[Provided data]
☆ ☆ ☆ ☆ ☆ ☆ ☆
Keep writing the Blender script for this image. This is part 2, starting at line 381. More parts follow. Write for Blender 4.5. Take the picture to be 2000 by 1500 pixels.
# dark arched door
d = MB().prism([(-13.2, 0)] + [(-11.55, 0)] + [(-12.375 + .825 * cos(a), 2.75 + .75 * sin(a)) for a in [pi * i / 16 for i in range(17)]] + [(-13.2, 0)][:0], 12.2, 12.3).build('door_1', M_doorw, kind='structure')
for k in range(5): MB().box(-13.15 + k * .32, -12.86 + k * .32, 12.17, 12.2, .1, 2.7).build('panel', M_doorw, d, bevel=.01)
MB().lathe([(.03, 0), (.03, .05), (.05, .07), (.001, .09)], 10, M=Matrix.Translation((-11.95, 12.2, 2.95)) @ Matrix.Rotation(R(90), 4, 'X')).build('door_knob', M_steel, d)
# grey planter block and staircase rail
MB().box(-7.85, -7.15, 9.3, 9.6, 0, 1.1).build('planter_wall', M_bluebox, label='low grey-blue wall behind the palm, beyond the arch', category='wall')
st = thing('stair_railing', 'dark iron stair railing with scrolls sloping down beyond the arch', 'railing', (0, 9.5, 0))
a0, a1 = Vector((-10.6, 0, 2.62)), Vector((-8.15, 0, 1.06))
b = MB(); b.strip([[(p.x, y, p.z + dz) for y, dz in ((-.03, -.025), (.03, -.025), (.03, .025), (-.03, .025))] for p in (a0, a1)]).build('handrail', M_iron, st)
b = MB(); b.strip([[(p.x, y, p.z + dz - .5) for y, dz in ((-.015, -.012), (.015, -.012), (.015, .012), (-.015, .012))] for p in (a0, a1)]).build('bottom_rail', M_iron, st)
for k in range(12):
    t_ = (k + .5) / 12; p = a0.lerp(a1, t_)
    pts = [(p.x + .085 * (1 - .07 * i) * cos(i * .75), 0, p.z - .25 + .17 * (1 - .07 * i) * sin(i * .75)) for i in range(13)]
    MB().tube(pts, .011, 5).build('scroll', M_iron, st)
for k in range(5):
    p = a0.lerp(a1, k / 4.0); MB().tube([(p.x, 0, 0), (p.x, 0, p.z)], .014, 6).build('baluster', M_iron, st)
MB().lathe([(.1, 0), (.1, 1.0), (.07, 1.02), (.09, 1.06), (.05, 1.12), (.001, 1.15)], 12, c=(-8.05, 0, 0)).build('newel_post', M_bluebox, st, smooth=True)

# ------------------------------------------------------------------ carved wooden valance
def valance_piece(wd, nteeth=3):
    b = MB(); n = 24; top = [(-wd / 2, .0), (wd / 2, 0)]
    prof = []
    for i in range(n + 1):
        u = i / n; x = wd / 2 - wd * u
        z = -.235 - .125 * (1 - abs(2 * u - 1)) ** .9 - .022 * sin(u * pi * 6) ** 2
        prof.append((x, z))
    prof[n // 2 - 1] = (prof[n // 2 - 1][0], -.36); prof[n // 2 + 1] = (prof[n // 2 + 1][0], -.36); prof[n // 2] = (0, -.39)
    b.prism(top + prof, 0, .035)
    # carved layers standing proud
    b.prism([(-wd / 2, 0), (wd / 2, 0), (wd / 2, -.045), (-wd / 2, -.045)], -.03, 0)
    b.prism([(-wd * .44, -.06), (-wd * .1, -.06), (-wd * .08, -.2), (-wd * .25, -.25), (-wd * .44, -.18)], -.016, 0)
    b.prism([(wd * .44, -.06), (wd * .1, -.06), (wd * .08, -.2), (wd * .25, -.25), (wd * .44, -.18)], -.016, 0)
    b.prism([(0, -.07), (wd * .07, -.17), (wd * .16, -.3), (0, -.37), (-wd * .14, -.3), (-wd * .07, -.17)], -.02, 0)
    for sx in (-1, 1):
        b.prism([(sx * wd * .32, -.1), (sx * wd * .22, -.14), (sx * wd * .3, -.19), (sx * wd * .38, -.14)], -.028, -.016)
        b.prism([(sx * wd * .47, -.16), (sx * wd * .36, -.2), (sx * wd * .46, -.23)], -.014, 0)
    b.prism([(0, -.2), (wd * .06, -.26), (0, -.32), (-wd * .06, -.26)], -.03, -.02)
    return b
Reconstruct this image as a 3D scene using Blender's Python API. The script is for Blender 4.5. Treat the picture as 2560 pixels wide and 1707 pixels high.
☆ ☆ ☆ ☆ ☆ ☆ ☆
[Brief] Above are the records; retype them all without a single difference.

[Exercise response]
Keep writing the Blender script for this image. This is part 2, starting at line 381. More parts follow. Write for Blender 4.5. Take the picture to be 2000 by 1500 pixels.
# dark arched door
d = MB().prism([(-13.2, 0)] + [(-11.55, 0)] + [(-12.375 + .825 * cos(a), 2.75 + .75 * sin(a)) for a in [pi * i / 16 for i in range(17)]] + [(-13.2, 0)][:0], 12.2, 12.3).build('door_1', M_doorw, kind='structure')
for k in range(5): MB().box(-13.15 + k * .32, -12.86 + k * .32, 12.17, 12.2, .1, 2.7).build('panel', M_doorw, d, bevel=.01)
MB().lathe([(.03, 0), (.03, .05), (.05, .07), (.001, .09)], 10, M=Matrix.Translation((-11.95, 12.2, 2.95)) @ Matrix.Rotation(R(90), 4, 'X')).build('door_knob', M_steel, d)
# grey planter block and staircase rail
MB().box(-7.85, -7.15, 9.3, 9.6, 0, 1.1).build('planter_wall', M_bluebox, label='low grey-blue wall behind the palm, beyond the arch', category='wall')
st = thing('stair_railing', 'dark iron stair railing with scrolls sloping down beyond the arch', 'railing', (0, 9.5, 0))
a0, a1 = Vector((-10.6, 0, 2.62)), Vector((-8.15, 0, 1.06))
b = MB(); b.strip([[(p.x, y, p.z + dz) for y, dz in ((-.03, -.025), (.03, -.025), (.03, .025), (-.03, .025))] for p in (a0, a1)]).build('handrail', M_iron, st)
b = MB(); b.strip([[(p.x, y, p.z + dz - .5) for y, dz in ((-.015, -.012), (.015, -.012), (.015, .012), (-.015, .012))] for p in (a0, a1)]).build('bottom_rail', M_iron, st)
for k in range(12):
    t_ = (k + .5) / 12; p = a0.lerp(a1, t_)
    pts = [(p.x + .085 * (1 - .07 * i) * cos(i * .75), 0, p.z - .25 + .17 * (1 - .07 * i) * sin(i * .75)) for i in range(13)]
    MB().tube(pts, .011, 5).build('scroll', M_iron, st)
for k in range(5):
    p = a0.lerp(a1, k / 4.0); MB().tube([(p.x, 0, 0), (p.x, 0, p.z)], .014, 6).build('baluster', M_iron, st)
MB().lathe([(.1, 0), (.1, 1.0), (.07, 1.02), (.09, 1.06), (.05, 1.12), (.001, 1.15)], 12, c=(-8.05, 0, 0)).build('newel_post', M_bluebox, st, smooth=True)

# ------------------------------------------------------------------ carved wooden valance
def valance_piece(wd, nteeth=3):
    b = MB(); n = 24; top = [(-wd / 2, .0), (wd / 2, 0)]
    prof = []
    for i in range(n + 1):
        u = i / n; x = wd / 2 - wd * u
        z = -.235 - .125 * (1 - abs(2 * u - 1)) ** .9 - .022 * sin(u * pi * 6) ** 2
        prof.append((x, z))
    prof[n // 2 - 1] = (prof[n // 2 - 1][0], -.36); prof[n // 2 + 1] = (prof[n // 2 + 1][0], -.36); prof[n // 2] = (0, -.39)
    b.prism(top + prof, 0, .035)
    # carved layers standing proud
    b.prism([(-wd / 2, 0), (wd / 2, 0), (wd / 2, -.045), (-wd / 2, -.045)], -.03, 0)
    b.prism([(-wd * .44, -.06), (-wd * .1, -.06), (-wd * .08, -.2), (-wd * .25, -.25), (-wd * .44, -.18)], -.016, 0)
    b.prism([(wd * .44, -.06), (wd * .1, -.06), (wd * .08, -.2), (wd * .25, -.25), (wd * .44, -.18)], -.016, 0)
    b.prism([(0, -.07), (wd * .07, -.17), (wd * .16, -.3), (0, -.37), (-wd * .14, -.3), (-wd * .07, -.17)], -.02, 0)
    for sx in (-1, 1):
        b.prism([(sx * wd * .32, -.1), (sx * wd * .22, -.14), (sx * wd * .3, -.19), (sx * wd * .38, -.14)], -.028, -.016)
        b.prism([(sx * wd * .47, -.16), (sx * wd * .36, -.2), (sx * wd * .46, -.23)], -.014, 0)
    b.prism([(0, -.2), (wd * .06, -.26), (0, -.32), (-wd * .06, -.26)], -.03, -.02)
    return b
Reconstruct this image as a 3D scene using Blender's Python API. The script is for Blender 4.5. Treat the picture as 2560 pixels wide and 1707 pixels high.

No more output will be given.